--- DATA PROVIDED ---

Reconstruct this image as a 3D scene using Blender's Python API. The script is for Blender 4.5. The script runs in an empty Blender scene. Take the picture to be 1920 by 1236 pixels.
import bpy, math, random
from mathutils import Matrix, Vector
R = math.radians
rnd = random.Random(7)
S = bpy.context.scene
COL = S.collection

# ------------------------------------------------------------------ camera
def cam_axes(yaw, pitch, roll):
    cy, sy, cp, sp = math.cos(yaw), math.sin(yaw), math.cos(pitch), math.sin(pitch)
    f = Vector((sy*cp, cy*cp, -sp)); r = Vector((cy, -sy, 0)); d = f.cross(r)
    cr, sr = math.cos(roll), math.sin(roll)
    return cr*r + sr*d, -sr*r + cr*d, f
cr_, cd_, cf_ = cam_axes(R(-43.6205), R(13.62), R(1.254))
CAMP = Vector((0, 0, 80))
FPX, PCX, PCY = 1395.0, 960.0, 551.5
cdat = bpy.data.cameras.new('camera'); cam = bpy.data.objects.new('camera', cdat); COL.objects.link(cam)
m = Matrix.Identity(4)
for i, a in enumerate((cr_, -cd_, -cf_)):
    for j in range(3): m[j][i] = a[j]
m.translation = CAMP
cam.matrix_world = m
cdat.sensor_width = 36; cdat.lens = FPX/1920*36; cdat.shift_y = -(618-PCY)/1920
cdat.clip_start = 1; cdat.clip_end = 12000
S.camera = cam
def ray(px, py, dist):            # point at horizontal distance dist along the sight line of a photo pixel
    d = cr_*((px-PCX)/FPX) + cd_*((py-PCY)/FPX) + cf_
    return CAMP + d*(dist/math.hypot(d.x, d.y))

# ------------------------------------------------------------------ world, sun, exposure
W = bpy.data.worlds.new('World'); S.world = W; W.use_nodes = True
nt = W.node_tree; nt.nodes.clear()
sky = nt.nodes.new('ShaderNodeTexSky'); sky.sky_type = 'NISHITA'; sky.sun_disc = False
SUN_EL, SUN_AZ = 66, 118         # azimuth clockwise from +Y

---

TASK TO CARRY OUT: Return nothing but the lines from the start of the listing above through the line containing "return CAMP +", exactly as given.

RESPONSE TO THIS EXERCISE:
Reconstruct this image as a 3D scene using Blender's Python API. The script is for Blender 4.5. The script runs in an empty Blender scene. Take the picture to be 1920 by 1236 pixels.
import bpy, math, random
from mathutils import Matrix, Vector
R = math.radians
rnd = random.Random(7)
S = bpy.context.scene
COL = S.collection

# ------------------------------------------------------------------ camera
def cam_axes(yaw, pitch, roll):
    cy, sy, cp, sp = math.cos(yaw), math.sin(yaw), math.cos(pitch), math.sin(pitch)
    f = Vector((sy*cp, cy*cp, -sp)); r = Vector((cy, -sy, 0)); d = f.cross(r)
    cr, sr = math.cos(roll), math.sin(roll)
    return cr*r + sr*d, -sr*r + cr*d, f
cr_, cd_, cf_ = cam_axes(R(-43.6205), R(13.62), R(1.254))
CAMP = Vector((0, 0, 80))
FPX, PCX, PCY = 1395.0, 960.0, 551.5
cdat = bpy.data.cameras.new('camera'); cam = bpy.data.objects.new('camera', cdat); COL.objects.link(cam)
m = Matrix.Identity(4)
for i, a in enumerate((cr_, -cd_, -cf_)):
    for j in range(3): m[j][i] = a[j]
m.translation = CAMP
cam.matrix_world = m
cdat.sensor_width = 36; cdat.lens = FPX/1920*36; cdat.shift_y = -(618-PCY)/1920
cdat.clip_start = 1; cdat.clip_end = 12000
S.camera = cam
def ray(px, py, dist):            # point at horizontal distance dist along the sight line of a photo pixel
    d = cr_*((px-PCX)/FPX) + cd_*((py-PCY)/FPX) + cf_
    return CAMP + d*(dist/math.hypot(d.x, d.y))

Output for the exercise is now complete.